Now, YIMBY has come across a rendering of the project – developed by Second Development Services and Heights Advisors, with some apparent involvement by Brooklyn Community Services – which is currently wending its way through the Department of Buildings.

The rendering depicts the old structure (which dates back to 1926, if city records are to be believed) renovated and topped with a modern addition, with floor-to-ceiling windows on the first and part of the second new floors, and a white surface around the windows for the rest of the façade. GF55 Partners is listed as the architect on the permit application.

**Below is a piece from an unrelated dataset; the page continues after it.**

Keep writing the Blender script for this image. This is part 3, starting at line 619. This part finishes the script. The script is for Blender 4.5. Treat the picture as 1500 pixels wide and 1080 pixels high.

The permit filing calls for 106 apartments spread over a bit more than 84,000 square feet of residential space (plus a 6,600-square foot retail space at the base), whose 800-square-foot average unit size we said suggested rentals. The unsightly PTAC units shown below the windows in the rendering confirm our suspicions than the apartments will be rentals. (The unfortunate design decision to include PTACs is almost never to be made anywhere else in the country – or world – but nearly all rental builders in the five boroughs use the inefficient air conditioning units, for reasons that continue to confound us and grate on our eyes.)

While the developers did not return our request for comment, we believe the developers may be planning to set aside 20 percent of the apartments to be let at below-market rates, since the new building permit application does not mention any parking – something only allowed when affordable housing is included.